February Books 8) Cyprus: The Search for a Solution

8) Cyprus: The Search for a Solution, by David Hannay

I’ve just been given responsibility for Cyprus at work, so this book recounting the experiences of the chief British negotiator on the Cyprus problem between 1996 and 2003 seemed a good way to get into it.

Of course it will be mainly of historical interest now; much of his story depends on the personalities of the two main negotiators from the island, Clerides and Denktash, and Denktash will follow Clerides into retirement in May this year. Also the fundamental dynamics of the problem changed in 2004, after Hannay’s engagement had finished, with the Turkish Cypriots (other than Denktash) now really keen to reach an agreement and the Greek Cypriots not quite in the same place; for most of the last thirty years it had been the other way round.

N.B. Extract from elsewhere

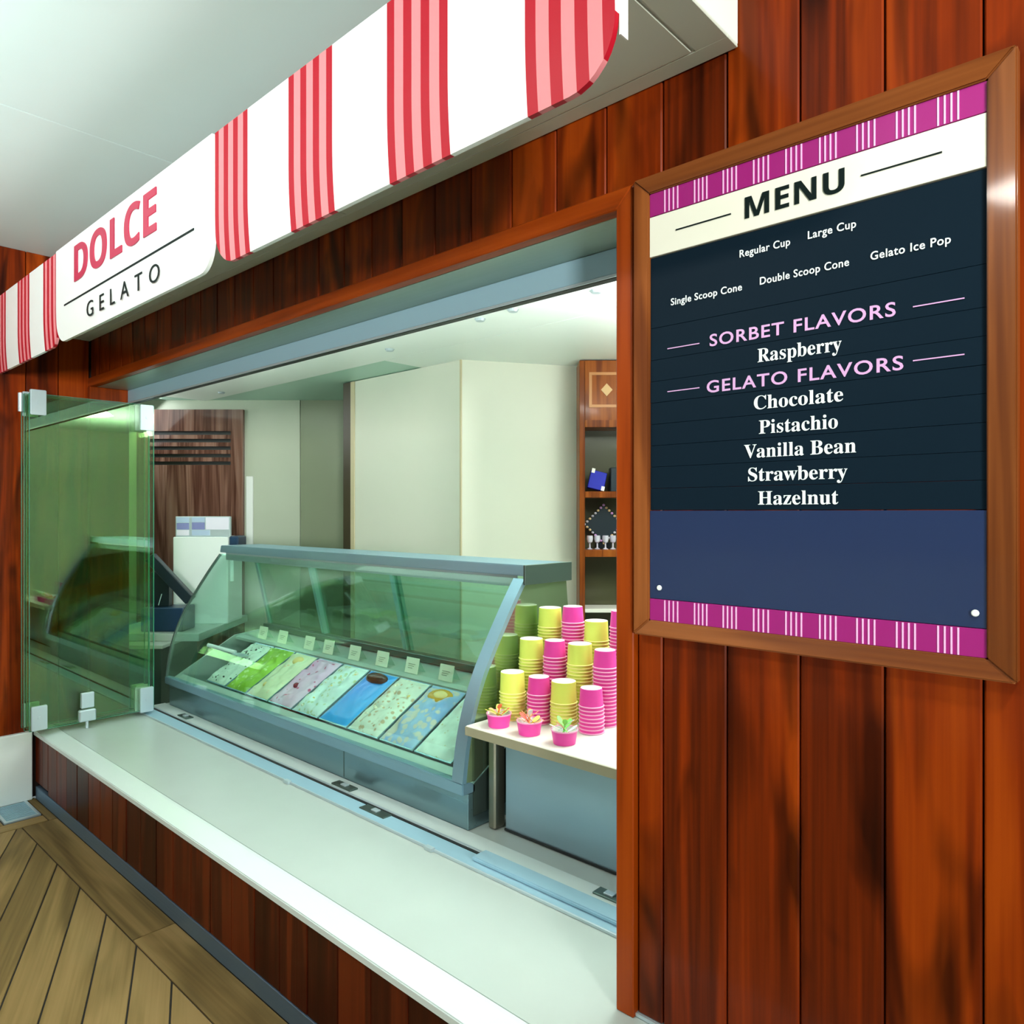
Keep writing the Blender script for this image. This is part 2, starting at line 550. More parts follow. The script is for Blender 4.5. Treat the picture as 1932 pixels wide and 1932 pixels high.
for k in range(-16, 22):
    # strip between o0 + k*pw and +pw along pv
    base = o0 + pv * (k * pw)
    A = base + pv * 0.003; B = base + pv * (pw - 0.003)
    L0, L1 = -6.0, 9.0
    poly = [tuple(A + dv * L0), tuple(A + dv * L1), tuple(B + dv * L1), tuple(B + dv * L0)]
    for (a, b, c) in ((-1, 0, 4.343), (1, 0, 1.6), (0, 1, BY0), (0, -1, 3.6)):
        if poly: poly = clip(poly, a, b, c)
    if len(poly) < 3: continue
    # butt joints across the strip
    pr = [Vector(p).dot(dv) for p in poly]
    lo, hi = min(pr), max(pr)
    cuts = []
    if k == -2:
        cuts = [Vector((-3.25, -0.73)).dot(dv)]
    t = lo + random.uniform(1.2, 2.4)
    while t < hi - 0.4 and k != -2:
        if not (k in (-1, 0, 1, 2, 3, 4)) or t > lo + 2.2:
            cuts.append(t)
        t += random.uniform(1.8, 2.6)
    cuts = [lo - 1] + cuts + [hi + 1]
    for c0, c1 in zip(cuts, cuts[1:]):
        pc = clip(poly, dv.x, dv.y, c1 - 0.002)
        if len(pc) >= 3: pc = clip(pc, -dv.x, -dv.y, -(c0 + 0.002))
        if len(pc) >= 3:
            area = abs(sum(pc[i][0] * pc[(i + 1) % len(pc)][1] - pc[(i + 1) % len(pc)][0] * pc[i][1] for i in range(len(pc)))) / 2
            if area > 0.002: deck(pc, ang)

# floor drain grille near the side wall
g = thing('floor_grille', 'small blue grey slotted metal deck grille by the white plinth', 'grille', (-4.6, -0.41, 0.0))
fr = MB()
fr.box(-0.14, 0.14, -0.082, -0.068, -0.02, 0.004).box(-0.14, 0.14, 0.068, 0.082, -0.02, 0.004)
fr.box(-0.14, -0.126, -0.068, 0.068, -0.02, 0.004).box(0.126, 0.14, -0.068, 0.068, -0.02, 0.004)
obj('frame', fr, STEELL, g, 0.001)
obj('sump', MB().box(-0.126, 0.126, -0.068, 0.068, -0.02, -0.015), KICK, g)
barm = MB().box(-0.005, 0.005, -0.068, 0.068, -0.012, 0.002).mesh('bar', TRACKB)
for k in range(12):
    link('bar', barm, g, (-0.113 + k * 0.0205, 0, 0))

# ---- exterior deckhead (ceiling): large panels with hairline joints
ce = struct('ceiling')
for i, (xa, xb) in enumerate(((-4.78, -3.1), (-3.097, -1.4), (-1.397, 0.3), (0.303, 2.0))):
    for (ya, yb) in ((-1.2, 0.0), (-2.4, -1.203), (-4.3, -2.403)):
        box('ceiling_panel', (xa, xb, ya, yb, Z_C, Z_C + 0.03), CEILP, ce, 0.002)
box('ceiling_backing', (-4.9, 2.1, -4.35, 0.2, Z_C + 0.03, Z_C + 0.10), CEILP, ce)

# ---- front wall of the kiosk
wf = struct('wall_front')
box('wall_core', (-7.8, -4.752, 0.02, 0.19, 0.0, 3.15), WALLGREY, wf)
box('wall_core', (-4.75, -0.97, 0.02, 0.19, 2.384, 3.15), DARKGAP, wf)
box('wall_core', (-0.97, 1.0, 0.02, 0.19, 0.392, 3.15), DARKGAP, wf)


def plank(x0, x1, z0, z1, y=0.0, m=WALLWOOD, parent=None, th=0.02):
    g_ = 0.0018
    j = random.uniform(-0.0012, 0.0012)
    mb = MB().box(x0 + g_, x1 - g_, y + j, y + th, z0, z1)
    return obj('plank', mb, m, parent, 0.003, origin=((x0 + x1) / 2, y, z0))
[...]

I had to smile at his reference to a “group of Belgian academics of Turkish ethnicity” who eased the Turkish Cypriots (and the rest of the process) over one particular hurdle. I am pretty sure he is referring to this (Word) document, which includes me in the acknowledgements (and I think I may have written a sentence or two of the electoral system section). Neither of the two credited authors possesses either Turkish ethnicity or Belgian citizenship.

I was aware of a lot of the basics about the situation from general background reading and from previous dabbling. Two things that I learnt particularly from this account were, first, the way in which everyone (Hannay in particular, one supposes, though he is modest about this) bent over backwards to assure the maximum possible synergy between the EU accession process and the settlement negotiations; secondly, that at a late stage in the day the British added some extra lubrication to the negotiations by offering to give up almost half of the UK sovereign base territory on the islands.

Despite all this, of course, the talks failed. Hannay concludes (in a judgement that I think has general applicability):

…the negotiations between 1999 and 2003 did, in my view, demonstrate that external pressures and assistance do have their limitations and cannot, unaided, deliver a settlement. On no previous occasion were external pressures applied so consistently and in such a sustained manner; on no previous occasion was the raw material that emerged from the views of the two sides so skilfully blended and merged. And yet all that was not enough to achieve an agreement.

Or put more briefly, you can bring a horse to water, but you cannot make it drink.